AUTOGRAPH LETTER SIGNED BY KING CHARLES I TO HIS NEPHEW PRINCE RUPERT REFERRING TO THE BATTLE OF CHERITON CHARLES I (1600-1649, King of Great Britain)

Important Long Autograph Letter Signed "Your loving Oncle & most faithfull frend Charles R" to Prince RUPERT (1619-1682, Prince 'Rupert of the Rhine', Cavalry Leader under Charles I, Scientist and founder of Hudson Bay Company, Nephew of Charles I) saying "Nephew, indeed I have this advantage of you that I have not yet mistaken you in aniething, as you have me: as for your coming back towards Shrowsberry, I doe approve of & it is no wais contradictry to that opinion sent to you by Parson for it was not only left soly to your judgement, but it had a reference by Lewis to your strenth of wch we had no certaine knowledge & now it fals out the better, because of the Retreate that my Lord Hopton has made before Wales, wher though the losse was verry inconsiderable (except the loss of some few brave Officers) 400 being the most, in all bothe of horse & foote, the Rebelles losses being certainly more (some thinks twys as many) yet because they have something to bragge on it may get them so much credit as to be able to recrute Essex, his Army, in wch Case, it is requisit that yours be not far from me. I hope, in few dayes, to be able to venter another blo for my foote came offe in good ... order, Er now, I heer that the apparance of horse is better than we expected. So referring the particulars of my resolutions to my Secretary, the cleering of mistaking to my L. Jermin, in dispyte of all wch, & what else the Devill can doe, you shall still fynde me ...", 1 side folio with annotations on the verso, Oxford, April edges frayed but professionally repaired without loss of text

The Battle of Cheriton of 29th March 1644 was an important Parliamentarian victory during the First English Civil War.
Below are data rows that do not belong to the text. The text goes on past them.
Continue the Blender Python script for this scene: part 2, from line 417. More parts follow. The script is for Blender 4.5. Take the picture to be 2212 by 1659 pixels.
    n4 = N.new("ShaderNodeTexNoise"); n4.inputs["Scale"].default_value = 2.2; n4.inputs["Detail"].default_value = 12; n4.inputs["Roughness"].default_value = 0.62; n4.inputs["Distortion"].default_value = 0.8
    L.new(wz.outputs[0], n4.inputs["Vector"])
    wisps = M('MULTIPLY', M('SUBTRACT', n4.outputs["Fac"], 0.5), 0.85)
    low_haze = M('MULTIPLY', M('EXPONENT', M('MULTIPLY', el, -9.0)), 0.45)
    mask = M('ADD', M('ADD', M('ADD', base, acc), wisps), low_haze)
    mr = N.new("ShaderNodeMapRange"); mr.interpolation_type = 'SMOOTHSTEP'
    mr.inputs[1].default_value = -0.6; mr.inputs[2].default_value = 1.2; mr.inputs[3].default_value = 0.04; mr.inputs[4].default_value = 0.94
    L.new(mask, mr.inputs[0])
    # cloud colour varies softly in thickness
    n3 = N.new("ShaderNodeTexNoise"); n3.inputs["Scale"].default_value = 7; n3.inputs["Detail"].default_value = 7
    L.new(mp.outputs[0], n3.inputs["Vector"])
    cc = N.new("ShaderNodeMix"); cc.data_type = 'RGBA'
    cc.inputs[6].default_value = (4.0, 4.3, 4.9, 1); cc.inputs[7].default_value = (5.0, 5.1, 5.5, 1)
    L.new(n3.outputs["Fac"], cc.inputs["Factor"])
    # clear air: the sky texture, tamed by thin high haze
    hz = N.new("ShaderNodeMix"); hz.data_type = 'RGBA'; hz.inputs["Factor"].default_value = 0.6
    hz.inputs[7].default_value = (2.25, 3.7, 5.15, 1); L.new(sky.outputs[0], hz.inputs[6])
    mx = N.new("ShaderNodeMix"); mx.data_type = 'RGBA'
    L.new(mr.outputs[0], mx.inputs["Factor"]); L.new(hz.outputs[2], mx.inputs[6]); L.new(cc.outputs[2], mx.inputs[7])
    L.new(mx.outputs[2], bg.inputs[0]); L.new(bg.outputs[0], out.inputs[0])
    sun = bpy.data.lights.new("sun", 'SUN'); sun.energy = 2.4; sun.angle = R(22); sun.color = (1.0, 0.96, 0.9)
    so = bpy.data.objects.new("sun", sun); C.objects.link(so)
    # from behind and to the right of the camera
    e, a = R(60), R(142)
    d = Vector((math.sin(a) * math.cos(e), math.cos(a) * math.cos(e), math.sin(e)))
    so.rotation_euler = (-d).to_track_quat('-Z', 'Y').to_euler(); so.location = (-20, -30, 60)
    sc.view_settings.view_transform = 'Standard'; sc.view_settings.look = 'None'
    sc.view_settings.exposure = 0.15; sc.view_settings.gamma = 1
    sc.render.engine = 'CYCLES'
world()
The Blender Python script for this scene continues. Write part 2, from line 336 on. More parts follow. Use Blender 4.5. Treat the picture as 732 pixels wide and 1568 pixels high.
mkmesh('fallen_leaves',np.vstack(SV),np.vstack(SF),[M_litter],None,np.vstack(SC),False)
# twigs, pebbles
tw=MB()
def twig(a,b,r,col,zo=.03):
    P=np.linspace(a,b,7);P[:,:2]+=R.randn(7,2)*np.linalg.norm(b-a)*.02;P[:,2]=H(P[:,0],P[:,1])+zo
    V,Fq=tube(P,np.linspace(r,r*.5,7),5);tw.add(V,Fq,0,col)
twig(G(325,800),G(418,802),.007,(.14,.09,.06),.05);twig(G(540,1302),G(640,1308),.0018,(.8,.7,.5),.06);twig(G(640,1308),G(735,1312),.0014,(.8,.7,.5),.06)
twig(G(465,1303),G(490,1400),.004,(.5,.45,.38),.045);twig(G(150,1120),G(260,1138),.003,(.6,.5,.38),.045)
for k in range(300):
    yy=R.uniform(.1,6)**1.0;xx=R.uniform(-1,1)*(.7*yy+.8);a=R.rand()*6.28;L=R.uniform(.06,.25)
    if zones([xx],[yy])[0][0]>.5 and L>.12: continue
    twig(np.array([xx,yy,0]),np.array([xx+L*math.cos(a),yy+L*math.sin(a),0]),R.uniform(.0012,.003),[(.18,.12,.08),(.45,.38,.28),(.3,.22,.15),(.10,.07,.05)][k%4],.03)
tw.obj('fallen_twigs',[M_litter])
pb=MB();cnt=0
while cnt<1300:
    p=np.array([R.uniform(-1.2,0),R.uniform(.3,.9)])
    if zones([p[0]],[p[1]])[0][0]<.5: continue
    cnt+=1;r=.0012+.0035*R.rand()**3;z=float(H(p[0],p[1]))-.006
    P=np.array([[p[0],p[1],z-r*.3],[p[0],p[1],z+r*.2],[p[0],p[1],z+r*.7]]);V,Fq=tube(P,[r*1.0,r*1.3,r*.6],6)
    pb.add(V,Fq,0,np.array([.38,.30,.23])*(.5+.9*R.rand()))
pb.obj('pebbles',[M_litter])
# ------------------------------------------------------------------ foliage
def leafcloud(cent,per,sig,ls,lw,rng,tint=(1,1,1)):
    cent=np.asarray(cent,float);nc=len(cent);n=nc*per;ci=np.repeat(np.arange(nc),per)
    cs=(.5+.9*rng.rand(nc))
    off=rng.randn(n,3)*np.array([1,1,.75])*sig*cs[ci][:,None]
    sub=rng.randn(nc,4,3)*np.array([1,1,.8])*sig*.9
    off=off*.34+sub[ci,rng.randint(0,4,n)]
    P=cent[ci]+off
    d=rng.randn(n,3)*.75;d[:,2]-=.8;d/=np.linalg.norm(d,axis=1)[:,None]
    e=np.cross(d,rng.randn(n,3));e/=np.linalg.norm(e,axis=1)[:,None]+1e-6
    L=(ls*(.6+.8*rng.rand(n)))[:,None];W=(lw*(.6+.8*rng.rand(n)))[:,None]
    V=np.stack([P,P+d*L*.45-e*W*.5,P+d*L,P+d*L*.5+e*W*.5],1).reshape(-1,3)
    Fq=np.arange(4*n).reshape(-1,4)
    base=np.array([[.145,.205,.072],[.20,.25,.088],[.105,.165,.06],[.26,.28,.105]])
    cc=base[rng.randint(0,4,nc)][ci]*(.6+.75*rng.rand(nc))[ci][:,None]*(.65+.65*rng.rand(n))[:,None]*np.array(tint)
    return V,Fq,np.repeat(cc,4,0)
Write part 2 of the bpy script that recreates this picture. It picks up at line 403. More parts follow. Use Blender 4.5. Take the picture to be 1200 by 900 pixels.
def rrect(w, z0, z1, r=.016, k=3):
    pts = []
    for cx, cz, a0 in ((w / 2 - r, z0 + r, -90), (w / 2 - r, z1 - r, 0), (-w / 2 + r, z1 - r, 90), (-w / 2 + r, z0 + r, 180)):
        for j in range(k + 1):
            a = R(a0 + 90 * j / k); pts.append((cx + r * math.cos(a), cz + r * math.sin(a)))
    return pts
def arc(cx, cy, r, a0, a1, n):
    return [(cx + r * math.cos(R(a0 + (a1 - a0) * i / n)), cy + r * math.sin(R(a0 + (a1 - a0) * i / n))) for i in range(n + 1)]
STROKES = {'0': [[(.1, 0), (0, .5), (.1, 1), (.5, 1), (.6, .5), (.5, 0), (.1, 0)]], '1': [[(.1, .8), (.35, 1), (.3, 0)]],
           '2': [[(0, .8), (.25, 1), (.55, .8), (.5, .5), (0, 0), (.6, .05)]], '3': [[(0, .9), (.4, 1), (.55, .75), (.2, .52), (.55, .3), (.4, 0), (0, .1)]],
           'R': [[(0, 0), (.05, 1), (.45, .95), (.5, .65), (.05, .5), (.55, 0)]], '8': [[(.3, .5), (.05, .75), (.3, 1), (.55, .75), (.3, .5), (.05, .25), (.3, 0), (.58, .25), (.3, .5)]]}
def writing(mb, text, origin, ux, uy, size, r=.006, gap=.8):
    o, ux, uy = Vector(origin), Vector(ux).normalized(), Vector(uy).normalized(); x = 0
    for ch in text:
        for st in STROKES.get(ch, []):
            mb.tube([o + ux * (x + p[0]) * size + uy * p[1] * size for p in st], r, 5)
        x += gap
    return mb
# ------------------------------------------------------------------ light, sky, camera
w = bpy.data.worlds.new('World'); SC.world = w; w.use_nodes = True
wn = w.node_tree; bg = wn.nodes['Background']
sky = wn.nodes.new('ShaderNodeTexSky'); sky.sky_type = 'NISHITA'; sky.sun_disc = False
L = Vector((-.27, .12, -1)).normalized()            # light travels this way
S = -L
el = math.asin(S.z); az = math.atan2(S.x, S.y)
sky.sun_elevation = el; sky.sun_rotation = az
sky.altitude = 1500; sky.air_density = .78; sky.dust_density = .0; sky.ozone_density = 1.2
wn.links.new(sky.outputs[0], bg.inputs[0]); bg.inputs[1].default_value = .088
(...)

Sir William Waller's "Army of the Southern Association" defeated a Royalist force jointly commanded by the Earl of Forth and Sir Ralph Hopton. Defeat ended Royalist hopes of retaking South East England and forced them onto the defensive for the rest of 1644. It is interesting that the King did not realise how disastrous this had been for him. The Battle of Marston Moor would follow on the 2nd July.
The Oxford Parliament, also known as the Mongrel Parliament was the Parliament assembled by Charles I for the first time on 22nd January 1644 and adjourned for the last time on 10th March 1645, with the purpose of being an instrument of the Royalist war campaign. This letter was written just after the dissolution of the Parliament.
Rupert impressed militarily during the war. By 1644, he had been made Duke of Cumberland and Earl of Holderness, he led the relief of Newark and York and its castle. Having marched north, taking Bolton and Liverpool along the way in two bloody assaults, Rupert then intervened in Yorkshire in two highly effective manoeuvres, in the first outwitting the enemy forces at Newark with speed; in the second, striking across country and approaching York from the north. Rupert then commanded much of the royalist army at its defeat at Marston Moor, with much of the blame falling on the poor working relationship between Rupert and the Marquess of Newcastle, and orders from the King that wrongly conveyed a desperate need for a speedy success in the north. In November 1644 Rupert was appointed general of the entire Royalist army, which increased already marked tensions between him and a number of the King's councillors.